Company culture considerations are also going to be an important factor, Zenna said. Young New York upstarts, for example, might see Amazon — as they've done for Facebook and Google — as a more appealing option than some of the older guard ad agencies that have struggled to adapt to digital transformation and are grappling with transparency issues and a slow market for growth.
"It's in flux, the role of the ad agency isn't as clear anymore," Zenna said. "I don't think it’s lost but the stability and culture is, in my opinion, not as desirable as it used to be.
"Companies like Amazon have great appeal and they seem incredibly stable," he added. "People don't think [Amazon's] going anywhere. If anything, this feels like the beginning of its trajectory … you can't say that about the ad business right now."
Amazon snapping up potentially thousands of employees specializing in marketing technology and data analytics would also impact agencies in the fields where they're specifically trying to grow their expertise as they face bigger competition from outside threats like consultancies. Most smaller marketing firms could feel a pinch as well.
"That's like a 10-year supply of tech graduates," Goldberg said of the 25,000 hires. "In terms of what that means for the region, suddenly the job market is much more competitive and it very likely takes the air out of a lot of smaller companies that are dependent on smaller but high quality technical staff. They're now having to compete on salaries and projects with Amazon."
The upsides
There's still something to be said about having Amazon as a nextdoor neighbor. Many marketers and agencies have developed specific teams and products focused on Amazon to try and capitalize on its platforms' popularity with consumers.
"I think that's going to be good for the agencies. All of these cottage industries get built around these platforms, like Facebook created an entire ecosystem," Zenna said. "Amazon may do the same ... but they seem to want to be more independent. “
Even agencies' proprietary tools, such as APIs that interface with Amazon's ad platform, often require close collaboration with Amazon to develop. That could've been a limiting factor in the past for the many marketers based in the New York metropolitan area who had to fly out to Seattle, according to Goldberg.
"In the short run, there is going to be an extra convenience," Goldberg said.
Similarly, if Amazon were to host an advertising showcase, as many competitor platforms do, it could draw far larger crowds of marketers in New York than it would at its original Seattle headquarters. That, in turn, could open up new veins of collaboration and help to guide how Amazon evolves its ad business in New York going forward.
"[Agencies] can have ongoing face-to-face conversations and collaborations to further the opportunity to drive performance for advertisers in the Amazon ecosystem," Apostle said.
A new tech battleground
With the New York push, Amazon also isn't only disrupting legacy marketing players. A recent report by CNBC found that some marketers, particularly in the CPG category, are shifting greater portions of their search budgets to Amazon while growth for Google's platform is slowing down. HQ2 could help Amazon capitalize on that momentum, but Google also appears to be planning to grow its presence in the city.
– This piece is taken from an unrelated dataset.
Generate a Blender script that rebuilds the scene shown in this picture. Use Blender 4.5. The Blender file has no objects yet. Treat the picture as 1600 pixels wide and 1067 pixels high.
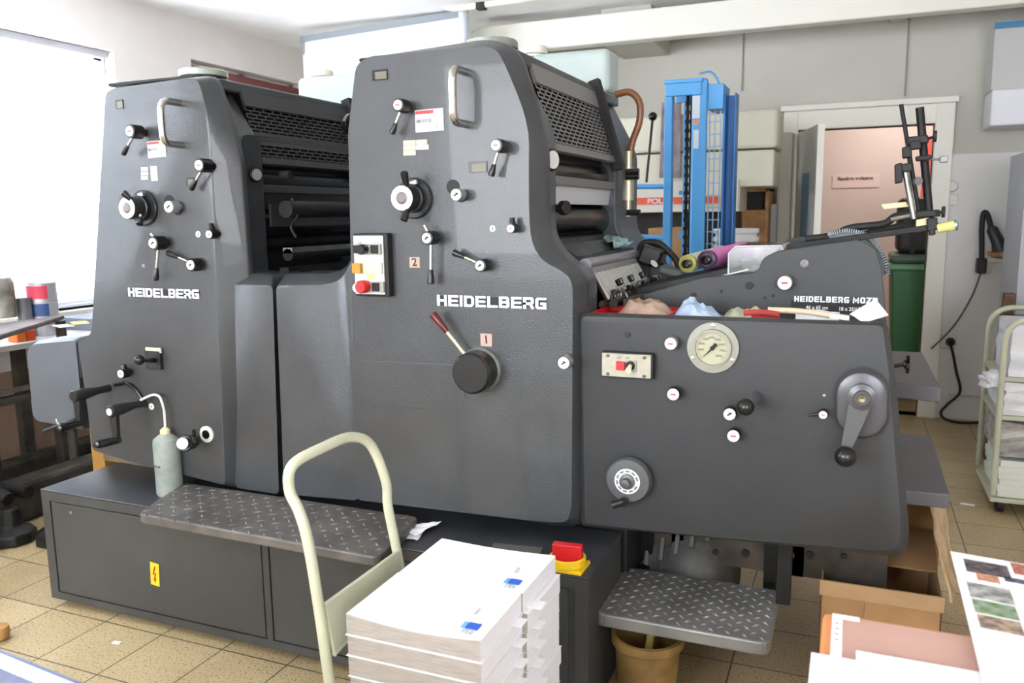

The Wall Street Journal reported earlier this month that the Alphabet-owned tech giant is aiming to hire up to 12,000 new staffers for its New York offices, nearly doubling its current roster. While that doesn't match HQ2 numbers, it's a considerable amount of hiring and suggests that a new competitive battleground could be forming between the two historically West Coast-focused enterprises.
"Even if Google wasn't clever or evil enough to run an HQ2 contest, it's been expanding its footprint in New York for a lot of the same reasons," Goldberg said. "I would argue that, much like Amazon, in the long run Google is looking to disintermediate the agencies."
Google's own plans for expansion, if verified, could signal that the company is attempting differentiate in areas outside of its search business. It could push harder on video, according to Apostle, including through ad formats like TrueView for Action, which acts as a form of direct response marketing.
“It could be a defensive measure to make sure that they're staving off the competition from Amazon in a better way by revisiting in things like Google Shopping," Apostle added.
Amazon won't rival Google's stake in the digital advertising market in the near future, but it wields certain strategic advantages that a sturdier New York base could support over the long term. Broader retail trends away from in-store and trade advertising are ultimately being funneled into channels that are Amazon's specialty, like e-commerce. Given the number of CPG marketers with U.S. bases in or near New York, such as Unilever and Church & Dwight, Amazon has the ability to work more closely with those heavy hitters on two fronts.
"The CMO that's doing brand awareness advertising and was buying terms on Google search is shifting some of those dollars to Amazon," Goldberg said. He added that that shift is crucially also being reflected in marketers' account teams that are responsible for things like Walmart, Amazon or Kroger sales.
"They used to spend a bunch of money on in-store or trade advertising ... a disproportionate amount of those dollars are now shifting from in-store tactics to online tactic," Goldberg said. "Amazon's getting trade dollars from these CPGs and they're getting marketing awareness dollars, whereas Google's only really competing on the marketing awareness dollars."